1/4-cent sales tax proposals for capitol improvement, transportation projects

Palmyra city officials are optimistic about two sales tax proposals on the April 2018 ballot that would provide funding for capitol improvement projects and transportation projects throughout the city.

City Attorney Chase Hickman delivered the first readings of the bills outlining each proposal for the April ballot — one 1/4-cent capitol improvement sales tax and one 1/4-cent transportation sales tax. Mayor Loren Graham said he hopes voters approved the taxes, which he said would effectively replace the recently-repealed 1/2-cent sales tax for improvements to U.S. Highway 36 and Interstate 72. But the new sales taxes would allow city crews to tackle specific projects within the Flower City, beginning with a citywide storm water project.

Graham said that a May meeting between Palmyra citizens, city officials and representatives from engineering firm Klingner and Associates helped identify multiple areas throughout the city that need work for storm water management. During the meeting, Klingner and Associates representatives viewed photos and took notes from citizens about concerns in their neighborhoods, and they presented a citywide plan to mitigate the issues.

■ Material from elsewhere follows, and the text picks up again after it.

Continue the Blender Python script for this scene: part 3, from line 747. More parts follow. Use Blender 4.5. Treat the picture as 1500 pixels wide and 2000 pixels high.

One of the proposed tax measures is a 1/4-cent capitol improvement sales tax, which Graham said would join an existing voter-approved 1999 1/4-cent capitol improvement sales tax used to fund road resurfacing. The other 1/4-cent sales tax proposal would be set aside for transportation projects. Graham said that replacements for Main Street’s sidewalks were also a high priority, along with replacing 100-year old utility lines beneath Main and other streets in town.

If both of the tax measures are approved by voters, the city would focus on solving storm water issues first. Graham said that a 1/2 cent-sales tax generates about $225,000 each year. He said the city would make sure that the funds built up to an acceptable level, then begin using money for the storm water project — the same way the Street Department receives funding for resurfacing streets each year.

Graham said he feels hopeful that Palmyra voters would support the measures to help take care of storm water issues and other projects when they go to the polls in April.

“We hope the voters will support us, and know that we have projects that need to be done and we need funding to do them,” he said.